Davalı vekili, usulüne uygun genel kurul gündemi tebliğine rağmen toplantıya katılmayan davacının genel kurulda alınan kararın iptalini dava edemeyeceğini, davacının dayandığı 24.06.2007 tarihli genel kurul kararının eşitlik ilkesine aykırı olarak alındığını ve davanın süresinde açılmadığını savunarak, davanın süre ve esastan reddine karar verilmesini talep etmiştir.
Mahkemece, davaya konu ettiği 17.09.2011 tarihli genel kurul toplantısına katılmadığı, toplantıda kendisini vekaleten temsil ettirmediği, oy kullanmasına haksız olarak müsaade edilmediği iddiasında bulunmadığı, toplantıya katılıp red oyu kullanarak muhalefetini tutanağa geçirtmediğinden, davacının dava açma şartlarını yerine getirmediği gerekçesiyle, davanın reddine karar verilmiştir.
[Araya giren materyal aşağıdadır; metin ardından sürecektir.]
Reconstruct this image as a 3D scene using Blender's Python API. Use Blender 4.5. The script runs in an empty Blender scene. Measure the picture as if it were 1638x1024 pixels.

Kararı, davacı vekili temyiz etmiştir.
Dava, genel kurul kararının iptali istemine ilişkindir.
Kooperatifin en yetkili organı genel kuruldur. Genel kurulda hakkaniyetin gerektirdiği ölçüde gerekli kararlar alınabileceği gibi daha önce alınan ve uygulanan kararların değişen koşullar ve eşitlik ilkesi gerektirdiğinde, değiştirilmesi mümkün ve geçerli olup, bu durumda kazanılmış hakların ihlalinden sözedilemez. Aksi halde, bu ilkelere uyulmadan alınan sonraki genel kurul kararı, kazanılmış hakları ihlal edeceğinden yok hükmündedir. Yok hükmünde olan kararlar baştan beri hükümsüz olan, sonradan geçerlik olanağı bulunmayan kararlardır. Bu nitelikteki kararların yokluğunun tespiti davası açabilmek için kararlara muhalif olmak gerekmediği gibi açılacak dava da herhangi bir süreye tabi değildir. Kazanılmış haklara ilişkin ihlalin varlığının belirlenmesi halinde yokluğun tespitine karar verilmesi gerekir.
Davalı kooperatifin 24.06.2007 tarihinde yapılan genel kurulun 6. maddesinde konut alamayan üyelerden aidat alınmamasına dair karar alındığı, 2011 yılına kadar da bu şekilde alınan kararın uygulandığı, 17.09.2011 tarihli genel kurulun 6. maddesinde ise tüm ortaklardan 5.000,00 TL’şer aidat alınmasının kararlaştırıldığı anlaşılmıştır. Bu durumda; 2011 yılında alınan kararın daha önceki genel kurullarda alınan kararlara göre davacı aleyhine olup olmadığı ve bu kararın yok hükmünde bulunup bulunmadığının incelenerek, gerekirse bu hususta kooperatifler konusunda uzman bir bilirkişiden de açıklamalı gerekçeli denetime elverişli rapor alınarak, oluşacak uygun sonuç dairesinde bir karar verilmesi gerekirken, yanılgılı gerekçeyle ve yazılı şekilde hüküm kurulması doğru görülmemiştir.
SONUÇ: Yukarıda açıklanan nedenlerle, davacı vekilinin temyiz itirazlarının kabulü ile hükmün, davacı yararına BOZULMASINA, peşin alınan harcın istek halinde iadesine, kararın tebliğinden itibaren 15 gün içerisinde karar düzeltme yolu açık olmak üzere, 28.01.2014 tarihinde oybirliğiyle karar verildi.